The talk covers drop impacts on thin liquid layers, dry impermeable surfaces, and porous surfaces with nano-scale texture. Splashing and corona formation and propagation on liquid layers are discussed first. Then, some additional kindred, albeit non-splashing, phenomena like drop spreading and deposition, receding (recoil), jetting, fingering and rebound on liquid and dry impermeable solid surfaces are covered. A number of practical applications of drop impacts are mentioned and relevant experimental, theoretical and computational aspects are considered.
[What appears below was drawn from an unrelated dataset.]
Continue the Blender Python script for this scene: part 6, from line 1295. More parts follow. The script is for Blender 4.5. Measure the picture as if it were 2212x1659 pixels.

After that, a novel method of enhancement of drop and spray cooling for microelectronic, optical and radiological elements and server rooms, which require extremely high heat fluxes, is discussed. The key idea of the method is to cover the heat transfer surfaces with electrospun nonwoven polymer nanofiber mats. The experiments reveal that drop impacts on nanotextured surfaces of nanofiber mats produce spreading similar to that on the impermeable dry surfaces. However, at the end of the spreading stage the contact line is pinned and drop receding is prevented. All the mats appear to be dynamically permeable for water drops. The enhanced efficiency of drop cooling in the presence of nanofiber mats observed experimentally results from a complete elimination of drop receding and bouncing characteristic of the current spray cooling technology. Therefore, the drops evaporate completely, and the large cooling potential associated with the latent heat of water evaporation is more fully exploited. This is paradoxical: the best cooling can be provided by a "furry overcoat"! The results on drop impact on porous surfaces are also relevant for drop impacts on paper and nonwovens in the context of ink-jet-printed microelectronics.